The study, published by the American Jewish Committee and the London-based Institute for Jewish Policy Research, cited a number of trends explaining the decrease in anti-Semitism, including the Middle East peace process and new laws in Europe that criminalize Holocaust denial.

But the concurrent rise in racism and xenophobia directed against other groups should still be a matter of concern to Jews, said Tony Lerman, the institute's director and editor of the report.

"Although anti-Semitic violence is only a tiny fraction of racist violence in general, the striking feature of this report is the worsening racist climate in many countries — and this in itself is very disturbing," he said.

"Surprisingly, the latest racist upsurge has not led to an increase in anti-Semitism," he said. But he questioned whether these two trends would run in separate directions over the long term.

The fifth annual "Anti-Semitism World Report 1996," which assesses the racial climate of 61 countries and which was released this week in London and New York, found European anti-Semitism decreasing in the late 1980s and early 1990s.

Nevertheless it noted that in the United States there has been a breakdown of the taboo on expressions of anti-Semitism.

"For decades, this taboo was in place," the report said. "In recent years, however, the taboo has begun to wear thin, exposing Jews to expressions of hostility that were unlikely to come to the surface at an earlier period.

"Jewish leaders find it much more difficult at present to find allies in the general community for the struggle against anti-Semitism," the report added.

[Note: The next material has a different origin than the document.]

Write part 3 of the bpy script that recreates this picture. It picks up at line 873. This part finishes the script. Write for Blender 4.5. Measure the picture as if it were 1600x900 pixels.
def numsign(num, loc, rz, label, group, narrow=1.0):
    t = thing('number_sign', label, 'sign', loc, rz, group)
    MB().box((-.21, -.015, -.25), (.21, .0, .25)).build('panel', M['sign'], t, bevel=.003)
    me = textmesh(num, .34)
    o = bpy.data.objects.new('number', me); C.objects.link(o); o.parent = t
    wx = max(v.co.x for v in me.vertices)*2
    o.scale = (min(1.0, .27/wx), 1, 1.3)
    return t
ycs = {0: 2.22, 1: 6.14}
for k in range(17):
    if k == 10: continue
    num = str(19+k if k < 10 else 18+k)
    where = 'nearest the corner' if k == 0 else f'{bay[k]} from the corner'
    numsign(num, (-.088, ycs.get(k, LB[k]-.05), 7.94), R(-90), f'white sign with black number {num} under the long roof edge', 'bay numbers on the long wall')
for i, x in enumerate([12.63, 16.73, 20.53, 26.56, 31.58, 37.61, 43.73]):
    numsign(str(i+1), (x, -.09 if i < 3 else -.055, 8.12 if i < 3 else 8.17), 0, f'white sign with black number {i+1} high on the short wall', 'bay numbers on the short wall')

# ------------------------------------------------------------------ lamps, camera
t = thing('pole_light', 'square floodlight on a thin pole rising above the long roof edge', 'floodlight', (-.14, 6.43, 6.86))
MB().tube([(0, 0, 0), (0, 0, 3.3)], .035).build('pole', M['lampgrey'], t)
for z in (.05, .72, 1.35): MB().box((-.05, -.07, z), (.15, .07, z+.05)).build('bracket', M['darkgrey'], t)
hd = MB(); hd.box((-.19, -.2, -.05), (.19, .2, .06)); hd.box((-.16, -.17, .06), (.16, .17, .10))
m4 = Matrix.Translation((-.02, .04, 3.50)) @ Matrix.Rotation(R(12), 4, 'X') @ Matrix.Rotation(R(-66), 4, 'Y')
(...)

"It is a telling sign of where things now stand in intergroup relations in the [United States] that Jews are routinely challenged to `prove' that Louis Farrakhan is an anti-Semite" despite the numerous times the Nation of Islam leader has called Jews "bloodsuckers" and stated that German Jews funded Hitler.

The report found that anti-Semitism had decreased in Great Britain, Germany and South Africa.

But it noted a rise in anti-Semitic incidents and sentiments in Belgium, Sweden, Turkey and in Australia, where such incidents increased by 7 percent during the previous year.

In Sweden, the report found, the neo-Nazi movement is stronger now than at any time since World War II.

The report pointed to the success of the Islamist Welfare Party in Turkey's general elections in December, maintaining that this matter is of particular concern to the local Jewish community.

In Russia, the report found, attitudes tended to be more anti-Zionist than anti-Semitic.

A poll released by the American Jewish Committee in April found that most Russians have low levels of hostility against Jews.

A second study released this week, conducted by researchers at Tel Aviv University, found that anti-Semitic violence had shown a general decrease worldwide during the past year. But it pointed to an increase in anti-Semitic rhetoric in a number of countries.

During the first four months of 1996, 25 sites were found on the Internet disseminating anti-Semitic information, the study said.

Dina Porat, who worked on the Tel Aviv study, attributed at least part of the increase to liberal laws in some countries regarding freedom of expression, which created an environment in which anti-Semitic and racist groups could distribute their propaganda.